Commentary from the right wing and Granny Herald indicate that disillusionment with their favourite sons is beginning to set in.
First: Rodney's favourite: Mr. Garrott: (
sorry...... Garrett)
A Government MP has been reprimanded for lewd conduct just weeks after the resignation of National's Richard Worth.
Act MP David Garrett was spoken to by party leader Rodney Hide after making sexual comments to a female member of the party's Parliamentary office.
Hide said last night he had cause to speak to Garrett after learning the fledgling MP had made "off-colour" remarks. He said he hoped the incident would not lead to the end of Garrett's career as a member of Parliament.
Garrett is one of the drivers behind Act's "Three Strikes" policy - and this incident makes for his own second strike. Garrett also came under fire when he compared homosexuality to paedophilia on TVNZ's Eye to Eye show, after he had been drinking.
The new allegations have earned the National-led government a warning that it risks becoming branded as a "government of sleaze". INDEED!!
Second: Key Apologist - Bill Ralston:
In dismissing the need for better political management he shows he is not really a politician. After almost three decades in the business Goff is truly a politician.
Goff understands that a government can be slowly undermined by all the "white noise".
He served as a minister in two governments in which that happened. Labour lost power last year, even though the economy was still strong and it was continuing to deliver the goods to its constituency. It lost because it was gradually overcome by the "white noise" and the public lost faith.
The Government needs to learn it might ignore the "distractions" but that doesn't mean they will go away and the consequences can be fatal.
Third: Matt McCarten: on the Melissa Lee fiasco:
The campaign was deserted by the leadership
Does Key get it that by-elections are national campaigns?

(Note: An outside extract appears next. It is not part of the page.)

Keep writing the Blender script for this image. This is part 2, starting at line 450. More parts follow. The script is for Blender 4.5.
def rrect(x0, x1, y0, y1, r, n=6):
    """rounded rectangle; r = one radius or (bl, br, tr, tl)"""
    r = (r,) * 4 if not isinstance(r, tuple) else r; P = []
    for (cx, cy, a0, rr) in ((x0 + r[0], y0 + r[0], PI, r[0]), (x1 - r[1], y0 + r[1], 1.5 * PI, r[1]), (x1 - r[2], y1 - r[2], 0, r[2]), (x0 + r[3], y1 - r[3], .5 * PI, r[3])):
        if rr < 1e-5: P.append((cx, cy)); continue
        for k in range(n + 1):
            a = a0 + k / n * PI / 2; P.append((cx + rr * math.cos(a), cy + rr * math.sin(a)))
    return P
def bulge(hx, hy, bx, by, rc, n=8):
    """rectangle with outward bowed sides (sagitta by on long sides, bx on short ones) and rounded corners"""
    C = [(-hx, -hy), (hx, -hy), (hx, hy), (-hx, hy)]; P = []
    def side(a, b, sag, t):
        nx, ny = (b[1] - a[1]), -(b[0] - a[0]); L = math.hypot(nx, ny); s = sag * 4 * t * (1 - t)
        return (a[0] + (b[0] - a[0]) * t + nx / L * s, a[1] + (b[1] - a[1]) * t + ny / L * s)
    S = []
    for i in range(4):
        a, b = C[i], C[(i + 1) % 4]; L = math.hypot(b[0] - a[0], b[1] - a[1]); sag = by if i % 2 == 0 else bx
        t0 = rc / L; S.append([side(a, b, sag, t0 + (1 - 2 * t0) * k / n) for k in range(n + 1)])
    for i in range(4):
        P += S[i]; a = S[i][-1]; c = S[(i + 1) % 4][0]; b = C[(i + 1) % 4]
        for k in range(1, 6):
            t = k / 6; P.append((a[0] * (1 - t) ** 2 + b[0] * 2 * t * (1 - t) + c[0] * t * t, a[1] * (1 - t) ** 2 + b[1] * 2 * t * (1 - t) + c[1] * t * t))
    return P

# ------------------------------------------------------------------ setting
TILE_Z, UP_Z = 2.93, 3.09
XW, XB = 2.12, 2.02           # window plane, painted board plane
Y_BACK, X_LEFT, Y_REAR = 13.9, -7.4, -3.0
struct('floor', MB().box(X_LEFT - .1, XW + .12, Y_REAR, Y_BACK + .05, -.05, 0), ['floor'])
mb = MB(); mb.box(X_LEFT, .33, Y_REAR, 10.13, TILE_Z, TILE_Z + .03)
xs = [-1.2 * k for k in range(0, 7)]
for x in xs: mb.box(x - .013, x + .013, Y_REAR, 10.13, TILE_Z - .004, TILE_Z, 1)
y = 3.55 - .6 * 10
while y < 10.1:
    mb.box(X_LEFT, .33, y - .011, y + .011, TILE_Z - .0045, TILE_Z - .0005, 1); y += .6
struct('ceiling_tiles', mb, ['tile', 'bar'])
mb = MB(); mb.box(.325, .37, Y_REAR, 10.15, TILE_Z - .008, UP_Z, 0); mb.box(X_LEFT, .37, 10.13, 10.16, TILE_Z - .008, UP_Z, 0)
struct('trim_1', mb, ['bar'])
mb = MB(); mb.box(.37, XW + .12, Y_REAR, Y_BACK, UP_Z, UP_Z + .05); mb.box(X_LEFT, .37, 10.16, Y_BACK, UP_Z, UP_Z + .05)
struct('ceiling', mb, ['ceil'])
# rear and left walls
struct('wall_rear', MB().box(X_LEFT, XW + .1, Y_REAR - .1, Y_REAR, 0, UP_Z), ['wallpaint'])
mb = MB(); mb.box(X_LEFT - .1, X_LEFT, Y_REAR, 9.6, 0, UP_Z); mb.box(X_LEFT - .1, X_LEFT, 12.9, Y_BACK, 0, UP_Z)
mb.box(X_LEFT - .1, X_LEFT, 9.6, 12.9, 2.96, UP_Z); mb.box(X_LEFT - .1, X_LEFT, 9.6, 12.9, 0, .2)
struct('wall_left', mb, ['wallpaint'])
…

Anyone can hold the job as leader when things go well. The test of a leader is when things are not going well. Key failed. He picked Lee against the wishes of the locals, he didn't get his experienced people taking ownership of the campaign and he just wasn't there. But the unforgivable act was Key's holiday on by-election weekend. The best he could do was send Lee a text. None of his senior ministers or even his president was there. Lee was left to face the massacre alone, like a stunned possum in a car's headlights.
If this is how National copes under stress in a campaign, I hope the recession doesn't get too difficult. This by-election shows us that our Prime Minister and his Cabinet can't be counted on when things get tough.

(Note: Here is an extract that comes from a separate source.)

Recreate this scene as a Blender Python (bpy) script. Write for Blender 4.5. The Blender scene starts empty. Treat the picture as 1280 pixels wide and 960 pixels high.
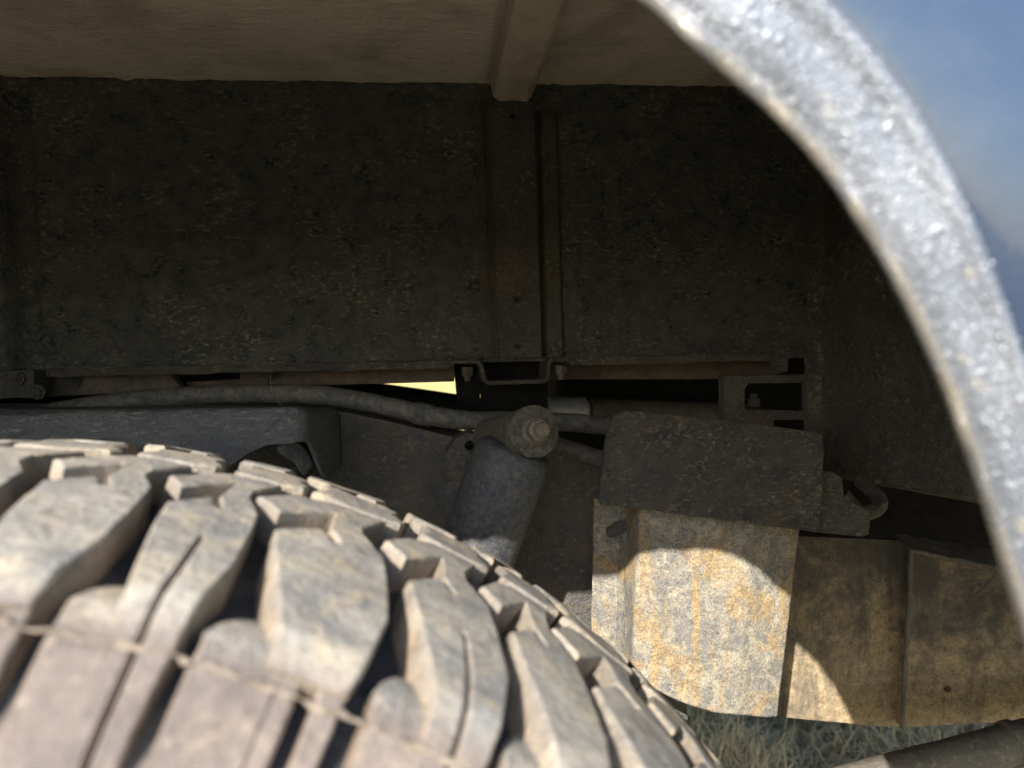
import bpy, bmesh, math, random
from mathutils import Vector, Matrix, noise
random.seed(7)
S = bpy.context.scene
C = bpy.context.collection

# ------------------------------------------------------------------ camera
GZ = 0.836                      # camera height above the ground (ground is z = 0)
FPX = 985.5                     # focal length in pixels of a 1280 wide picture
yaw, pitch, roll = 0.09572, -0.05149, 0.01958
fw = Vector((math.sin(yaw)*math.cos(pitch), math.cos(yaw)*math.cos(pitch), math.sin(pitch)))
rt = fw.cross(Vector((0, 0, 1))).normalized()
up = rt.cross(fw)
r2 = rt*math.cos(roll) - up*math.sin(roll)
u2 = rt*math.sin(roll) + up*math.cos(roll)
cam = bpy.data.cameras.new('camera')
cam.sensor_width = 36.0
cam.lens = FPX/1280*36
cam.clip_start = 0.01
cam.clip_end = 2000
cam.dof.use_dof = True
cam.dof.focus_distance = 0.61
cam.dof.aperture_fstop = 7.6
cam.dof.aperture_blades = 0
co = bpy.data.objects.new('camera', cam)
C.objects.link(co)
M = Matrix(((r2.x, u2.x, -fw.x, 0), (r2.y, u2.y, -fw.y, 0), (r2.z, u2.z, -fw.z, GZ), (0, 0, 0, 1)))
co.matrix_world = M
S.camera = co

# ------------------------------------------------------------------ sky and sun
SUN = Vector((0.50, 1.0, -0.695)).normalized()       # direction the light travels
elev = math.asin(-SUN.z)
azim = math.atan2(-SUN.x, -SUN.y)                     # clockwise from +Y
W = bpy.data.worlds.new('World')
S.world = W
W.use_nodes = True
wn = W.node_tree
bg = wn.nodes['Background']
sky = wn.nodes.new('ShaderNodeTexSky')
sky.sky_type = 'NISHITA'
sky.sun_disc = False
sky.sun_elevation = elev
sky.sun_rotation = azim
wn.links.new(sky.outputs[0], bg.inputs[0])
bg.inputs[1].default_value = 0.15
sl = bpy.data.lights.new('sun', 'SUN')
sl.energy = 5.0
sl.angle = math.radians(0.53)
sl.color = (1.0, 0.94, 0.85)
so = bpy.data.objects.new('sun', sl)
C.objects.link(so)
so.location = (-2, -4, 4)
so.rotation_euler = SUN.to_track_quat('-Z', 'Y').to_euler()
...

Fourth: Rodney Hide's puppet master - the Nosferatu of NZ politics- Roger Douglas:
"This only enforces the emerging trend we have seen between Mr Key and Mr English. Mr Key announces a stupid idea - be it a cycleway or forced investment in New Zealand - Mr English realises the idea is stupid, and distances himself from it.
"The Prime Minister then becomes hell-bent on scoring another symbolic victory over the Finance Minister - who backs down and Mr Key gets his way. But these battles are only resulting in pyrrhic victories - neither the cycleway nor forced investment will make New Zealand better long term.
"The trend is towards an obsession with massaging Mr Key's political image, at the expense of New Zealand's long term prospects.
Fifth: Brian Rudman: On the decision to waste the Rate Payers' money on a grandiose booze barn or John Key's "Party Central"
Brian Rudman: Government bullies pushing city a wharf too far
Sixth: Christine Rankin's decision to front the support whacking your kids campaign despite the assurance from John Key that she would not be involved in actively campaigning on the issue:
Families Commissioner Christine Rankin's decision to be a face of the "vote no" campaign for the smacking referendum is "quite incredible", Green MP Sue Bradford says.
Ms Bradford was the architect of a 2007 law change which removed the defence of reasonable force in child abuse cases. Ms Rankin vehemently opposed the law change and was spokeswoman of For The Sake Of Our Children Trust.
Tomorrow Ms Rankin will front at the launch of a campaign urging voters to vote no to the question "should a smack as part of good parental correction be a criminal offence in New Zealand"?
That is despite Prime Minister John Key last week saying he would not expect Ms Rankin to continue to campaign against the law change, and the Families Commission saying it supported the new law.
One can only echo the favourite word of the National Party Bloggers: "INDEED!!"